Re-implement ordered dict

Currently, ordered dicts are implemented with the help of a linked list. A while ago, ordinary dicts became ordered.

I would like to give re-implementing ordered dicts without linked lists a try.

However, I want to avoid duplicating work. Could you please point me to some existing efforts, if any? I tried to search myself, but didn’t find much. Thanks!

P.S. The main algorithmic difficulty I see is supporting ordered-dict’s move-to-front functionality. The rest seems pretty straightforward, if a bit tedious. What’s your take?

See Remove doubly-linked list from C OrderedDict · Issue #75448 · python/cpython · GitHub.
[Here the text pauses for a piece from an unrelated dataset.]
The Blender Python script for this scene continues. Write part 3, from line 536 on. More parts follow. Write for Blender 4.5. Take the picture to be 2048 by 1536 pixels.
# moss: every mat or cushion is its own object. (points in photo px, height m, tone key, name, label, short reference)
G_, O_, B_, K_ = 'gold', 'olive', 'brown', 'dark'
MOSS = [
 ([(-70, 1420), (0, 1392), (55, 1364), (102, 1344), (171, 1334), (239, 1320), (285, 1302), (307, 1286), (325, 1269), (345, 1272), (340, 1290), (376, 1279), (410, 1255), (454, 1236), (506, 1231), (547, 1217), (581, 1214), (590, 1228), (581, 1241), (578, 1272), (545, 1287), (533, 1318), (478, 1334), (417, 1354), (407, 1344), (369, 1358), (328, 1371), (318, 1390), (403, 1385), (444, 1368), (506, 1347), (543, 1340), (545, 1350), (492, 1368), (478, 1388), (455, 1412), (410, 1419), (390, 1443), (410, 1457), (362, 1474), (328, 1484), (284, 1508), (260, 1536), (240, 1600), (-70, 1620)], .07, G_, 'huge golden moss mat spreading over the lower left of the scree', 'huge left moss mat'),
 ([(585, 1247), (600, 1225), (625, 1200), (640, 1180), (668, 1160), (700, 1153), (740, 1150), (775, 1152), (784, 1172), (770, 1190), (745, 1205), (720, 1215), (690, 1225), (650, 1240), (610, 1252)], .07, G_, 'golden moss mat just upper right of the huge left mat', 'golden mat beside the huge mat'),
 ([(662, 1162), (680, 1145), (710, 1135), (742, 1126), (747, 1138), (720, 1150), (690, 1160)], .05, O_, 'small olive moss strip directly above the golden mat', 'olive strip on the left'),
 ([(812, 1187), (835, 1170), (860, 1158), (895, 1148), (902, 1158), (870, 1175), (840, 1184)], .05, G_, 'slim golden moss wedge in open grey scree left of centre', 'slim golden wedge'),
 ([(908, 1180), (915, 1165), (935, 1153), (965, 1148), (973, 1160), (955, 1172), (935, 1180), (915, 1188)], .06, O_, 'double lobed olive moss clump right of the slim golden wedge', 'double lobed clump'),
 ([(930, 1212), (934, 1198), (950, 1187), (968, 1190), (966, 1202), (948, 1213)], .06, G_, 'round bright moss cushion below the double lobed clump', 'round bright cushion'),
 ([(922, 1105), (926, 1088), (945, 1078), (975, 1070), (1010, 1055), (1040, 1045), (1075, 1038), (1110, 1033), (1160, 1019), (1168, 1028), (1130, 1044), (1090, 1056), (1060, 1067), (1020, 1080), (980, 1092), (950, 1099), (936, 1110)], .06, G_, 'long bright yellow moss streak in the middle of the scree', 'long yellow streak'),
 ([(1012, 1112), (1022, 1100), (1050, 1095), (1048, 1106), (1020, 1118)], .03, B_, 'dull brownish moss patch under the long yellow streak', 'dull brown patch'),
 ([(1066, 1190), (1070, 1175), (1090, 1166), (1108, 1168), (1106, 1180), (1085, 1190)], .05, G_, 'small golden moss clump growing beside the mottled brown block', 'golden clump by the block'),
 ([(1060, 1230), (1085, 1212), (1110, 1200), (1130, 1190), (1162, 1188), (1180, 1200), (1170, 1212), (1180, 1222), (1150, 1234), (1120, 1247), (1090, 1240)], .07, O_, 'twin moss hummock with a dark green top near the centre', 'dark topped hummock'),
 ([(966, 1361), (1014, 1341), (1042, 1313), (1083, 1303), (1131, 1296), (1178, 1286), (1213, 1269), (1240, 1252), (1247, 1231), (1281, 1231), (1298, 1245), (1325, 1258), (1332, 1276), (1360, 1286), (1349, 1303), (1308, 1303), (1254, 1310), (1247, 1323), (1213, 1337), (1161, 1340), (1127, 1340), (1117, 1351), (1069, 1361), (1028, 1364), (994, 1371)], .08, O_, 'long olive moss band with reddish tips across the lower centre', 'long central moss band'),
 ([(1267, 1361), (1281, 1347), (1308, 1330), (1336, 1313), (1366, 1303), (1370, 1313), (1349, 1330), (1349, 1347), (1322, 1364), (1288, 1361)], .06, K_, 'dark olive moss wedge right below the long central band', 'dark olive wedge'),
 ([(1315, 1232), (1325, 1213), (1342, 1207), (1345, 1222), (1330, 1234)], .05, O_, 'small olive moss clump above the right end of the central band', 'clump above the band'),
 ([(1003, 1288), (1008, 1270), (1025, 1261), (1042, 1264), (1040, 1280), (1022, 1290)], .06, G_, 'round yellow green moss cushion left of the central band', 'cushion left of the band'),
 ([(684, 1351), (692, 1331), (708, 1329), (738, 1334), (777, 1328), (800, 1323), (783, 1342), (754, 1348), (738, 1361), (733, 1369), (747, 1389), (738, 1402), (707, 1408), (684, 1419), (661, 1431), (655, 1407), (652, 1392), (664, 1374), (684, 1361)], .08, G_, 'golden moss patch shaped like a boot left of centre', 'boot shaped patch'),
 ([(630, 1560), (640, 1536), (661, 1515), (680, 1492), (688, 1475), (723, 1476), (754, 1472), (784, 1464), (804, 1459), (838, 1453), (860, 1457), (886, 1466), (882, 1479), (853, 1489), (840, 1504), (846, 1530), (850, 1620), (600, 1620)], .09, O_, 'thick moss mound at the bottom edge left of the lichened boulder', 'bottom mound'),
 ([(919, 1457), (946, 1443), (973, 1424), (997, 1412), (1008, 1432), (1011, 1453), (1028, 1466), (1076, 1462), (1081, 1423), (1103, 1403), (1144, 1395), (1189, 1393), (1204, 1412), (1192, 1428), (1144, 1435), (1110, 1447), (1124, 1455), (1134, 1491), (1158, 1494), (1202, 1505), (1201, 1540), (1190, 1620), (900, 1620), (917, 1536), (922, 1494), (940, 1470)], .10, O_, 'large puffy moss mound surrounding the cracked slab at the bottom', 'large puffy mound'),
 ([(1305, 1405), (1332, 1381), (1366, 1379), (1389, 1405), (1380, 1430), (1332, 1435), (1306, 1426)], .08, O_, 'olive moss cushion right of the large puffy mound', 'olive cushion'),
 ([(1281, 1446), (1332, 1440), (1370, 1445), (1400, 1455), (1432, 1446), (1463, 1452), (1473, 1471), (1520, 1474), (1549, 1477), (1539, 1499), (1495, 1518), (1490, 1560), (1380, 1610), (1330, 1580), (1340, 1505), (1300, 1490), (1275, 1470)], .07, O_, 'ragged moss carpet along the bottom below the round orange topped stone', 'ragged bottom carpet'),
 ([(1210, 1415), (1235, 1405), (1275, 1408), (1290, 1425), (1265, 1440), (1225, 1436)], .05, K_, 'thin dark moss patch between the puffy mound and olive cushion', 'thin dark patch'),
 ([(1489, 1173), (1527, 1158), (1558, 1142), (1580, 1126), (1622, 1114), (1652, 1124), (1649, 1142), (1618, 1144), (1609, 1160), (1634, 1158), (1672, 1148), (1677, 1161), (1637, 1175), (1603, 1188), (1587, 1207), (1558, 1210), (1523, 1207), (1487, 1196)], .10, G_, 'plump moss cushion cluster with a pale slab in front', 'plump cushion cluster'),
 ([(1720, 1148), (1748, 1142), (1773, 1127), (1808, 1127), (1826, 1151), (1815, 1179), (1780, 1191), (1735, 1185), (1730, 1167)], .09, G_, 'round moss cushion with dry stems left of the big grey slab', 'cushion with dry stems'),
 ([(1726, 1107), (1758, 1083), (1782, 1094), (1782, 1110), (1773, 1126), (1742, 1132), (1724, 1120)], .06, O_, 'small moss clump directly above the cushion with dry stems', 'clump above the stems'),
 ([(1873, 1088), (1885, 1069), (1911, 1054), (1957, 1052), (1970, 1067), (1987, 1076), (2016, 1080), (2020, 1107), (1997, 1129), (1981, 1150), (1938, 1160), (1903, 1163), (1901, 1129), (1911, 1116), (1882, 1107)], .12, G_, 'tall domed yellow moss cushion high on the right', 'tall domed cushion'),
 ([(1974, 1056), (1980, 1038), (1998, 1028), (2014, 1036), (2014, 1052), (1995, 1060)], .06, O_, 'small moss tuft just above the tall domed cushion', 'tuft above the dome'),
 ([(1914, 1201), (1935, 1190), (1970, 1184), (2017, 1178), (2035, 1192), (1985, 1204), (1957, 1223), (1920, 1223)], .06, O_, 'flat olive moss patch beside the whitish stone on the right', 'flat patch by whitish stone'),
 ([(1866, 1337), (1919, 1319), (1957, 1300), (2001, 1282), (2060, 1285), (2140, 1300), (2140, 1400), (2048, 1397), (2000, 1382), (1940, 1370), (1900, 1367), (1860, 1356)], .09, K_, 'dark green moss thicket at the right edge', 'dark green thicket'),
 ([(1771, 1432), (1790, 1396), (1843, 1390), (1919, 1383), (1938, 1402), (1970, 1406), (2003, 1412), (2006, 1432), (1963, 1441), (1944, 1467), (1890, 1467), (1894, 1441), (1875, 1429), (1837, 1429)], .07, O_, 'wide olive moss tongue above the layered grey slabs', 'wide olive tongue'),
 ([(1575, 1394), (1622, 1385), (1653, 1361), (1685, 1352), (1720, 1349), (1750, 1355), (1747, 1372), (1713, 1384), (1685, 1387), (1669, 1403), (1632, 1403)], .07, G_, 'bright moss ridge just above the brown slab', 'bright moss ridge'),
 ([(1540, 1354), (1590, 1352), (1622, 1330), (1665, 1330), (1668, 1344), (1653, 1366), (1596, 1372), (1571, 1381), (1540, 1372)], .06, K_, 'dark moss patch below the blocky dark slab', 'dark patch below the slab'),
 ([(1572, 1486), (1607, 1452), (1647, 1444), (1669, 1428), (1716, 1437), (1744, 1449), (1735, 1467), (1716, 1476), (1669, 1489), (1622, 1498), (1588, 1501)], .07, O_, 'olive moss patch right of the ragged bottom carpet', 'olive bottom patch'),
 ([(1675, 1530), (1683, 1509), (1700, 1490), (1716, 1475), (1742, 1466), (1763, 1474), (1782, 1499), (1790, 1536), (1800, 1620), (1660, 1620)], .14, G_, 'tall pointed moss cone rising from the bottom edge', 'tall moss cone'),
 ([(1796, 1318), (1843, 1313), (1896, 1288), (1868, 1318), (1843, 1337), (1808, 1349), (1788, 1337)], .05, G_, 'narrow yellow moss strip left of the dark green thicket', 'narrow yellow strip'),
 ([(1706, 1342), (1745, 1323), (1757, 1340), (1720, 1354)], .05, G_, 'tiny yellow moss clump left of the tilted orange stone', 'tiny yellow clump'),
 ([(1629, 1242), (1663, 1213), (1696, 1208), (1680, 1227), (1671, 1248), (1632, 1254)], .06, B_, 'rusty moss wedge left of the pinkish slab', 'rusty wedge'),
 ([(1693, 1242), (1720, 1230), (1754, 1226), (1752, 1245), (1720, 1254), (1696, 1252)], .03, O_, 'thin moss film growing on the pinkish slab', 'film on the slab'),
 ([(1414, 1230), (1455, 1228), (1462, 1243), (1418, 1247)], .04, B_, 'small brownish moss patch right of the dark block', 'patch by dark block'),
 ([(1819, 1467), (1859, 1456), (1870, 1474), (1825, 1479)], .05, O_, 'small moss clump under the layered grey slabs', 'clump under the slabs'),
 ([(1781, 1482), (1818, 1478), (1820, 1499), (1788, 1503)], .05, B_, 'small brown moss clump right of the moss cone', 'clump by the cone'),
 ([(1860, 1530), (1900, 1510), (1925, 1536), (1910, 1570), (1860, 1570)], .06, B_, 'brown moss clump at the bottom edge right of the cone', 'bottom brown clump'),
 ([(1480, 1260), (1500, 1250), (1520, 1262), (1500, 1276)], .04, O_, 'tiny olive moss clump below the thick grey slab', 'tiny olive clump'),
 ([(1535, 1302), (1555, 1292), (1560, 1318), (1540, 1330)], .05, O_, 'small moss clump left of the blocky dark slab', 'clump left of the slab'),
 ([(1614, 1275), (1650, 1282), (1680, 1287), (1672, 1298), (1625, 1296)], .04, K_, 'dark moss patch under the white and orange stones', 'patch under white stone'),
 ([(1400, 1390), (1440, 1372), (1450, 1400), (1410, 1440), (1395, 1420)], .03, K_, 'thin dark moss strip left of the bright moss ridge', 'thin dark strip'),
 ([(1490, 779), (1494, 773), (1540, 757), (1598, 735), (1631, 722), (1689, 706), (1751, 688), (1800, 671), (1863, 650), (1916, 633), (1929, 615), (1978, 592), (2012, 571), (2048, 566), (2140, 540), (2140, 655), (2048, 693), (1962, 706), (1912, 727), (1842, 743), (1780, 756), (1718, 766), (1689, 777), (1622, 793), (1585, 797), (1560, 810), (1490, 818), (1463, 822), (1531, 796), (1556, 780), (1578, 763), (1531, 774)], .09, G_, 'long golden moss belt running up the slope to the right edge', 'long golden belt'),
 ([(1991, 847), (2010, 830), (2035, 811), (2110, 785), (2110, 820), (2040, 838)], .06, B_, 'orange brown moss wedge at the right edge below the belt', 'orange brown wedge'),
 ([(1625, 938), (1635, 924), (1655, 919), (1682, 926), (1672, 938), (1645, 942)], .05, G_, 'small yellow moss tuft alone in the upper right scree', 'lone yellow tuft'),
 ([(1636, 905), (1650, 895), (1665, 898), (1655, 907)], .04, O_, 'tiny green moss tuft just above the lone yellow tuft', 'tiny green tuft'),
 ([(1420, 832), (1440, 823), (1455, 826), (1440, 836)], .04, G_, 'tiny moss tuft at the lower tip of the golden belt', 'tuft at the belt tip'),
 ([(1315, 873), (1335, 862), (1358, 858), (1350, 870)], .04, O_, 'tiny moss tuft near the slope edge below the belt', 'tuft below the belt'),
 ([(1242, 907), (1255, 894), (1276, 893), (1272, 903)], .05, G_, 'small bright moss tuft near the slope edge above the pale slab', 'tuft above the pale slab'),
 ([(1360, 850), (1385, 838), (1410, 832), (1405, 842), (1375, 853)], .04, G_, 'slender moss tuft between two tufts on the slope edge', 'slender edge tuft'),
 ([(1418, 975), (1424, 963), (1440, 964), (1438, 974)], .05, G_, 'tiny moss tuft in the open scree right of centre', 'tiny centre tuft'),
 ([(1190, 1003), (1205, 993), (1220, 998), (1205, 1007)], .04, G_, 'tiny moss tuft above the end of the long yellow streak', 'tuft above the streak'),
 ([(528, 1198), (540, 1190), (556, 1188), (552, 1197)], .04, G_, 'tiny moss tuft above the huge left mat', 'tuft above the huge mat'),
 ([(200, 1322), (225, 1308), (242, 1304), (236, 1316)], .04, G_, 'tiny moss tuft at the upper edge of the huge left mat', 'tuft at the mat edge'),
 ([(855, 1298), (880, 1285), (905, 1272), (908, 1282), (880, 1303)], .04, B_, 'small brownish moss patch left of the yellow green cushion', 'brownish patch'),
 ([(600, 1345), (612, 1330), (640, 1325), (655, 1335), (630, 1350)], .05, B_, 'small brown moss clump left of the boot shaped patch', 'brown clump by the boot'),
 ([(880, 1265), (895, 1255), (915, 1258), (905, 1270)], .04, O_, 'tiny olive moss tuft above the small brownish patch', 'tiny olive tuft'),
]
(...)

In short: you cannot make move_to_end() in O(1) time. You can make it in O(1) amortized time, but not in O(1) guaranteed time.


Thanks, again!

I see that this issue was from quite a while ago, before the dicts being ordered was well established.

I don’t really understand the problem they are bringing up with amortised vs worst case performance: almost everything about dicts only makes amortised claims. Or worse, collision handling only makes claims for the ‘average’ case of input.

Btw, if you want to see it, I can make move_to_end take worst case O(1) time (without linked lists). With a similar technique that also could be used to make inserts take O(1) worst case time. Basically, ‘lazy’ rebuilding, instead of compacing everything at once.

But I am not sure the extra implementation complexity would be worth it.


This is an idea similar to incremental garbage collection driven in small steps by allocations. It also thrashes less cache per dictionary operation. If it can be implemented cleanly then I’d look forward to this (as a user).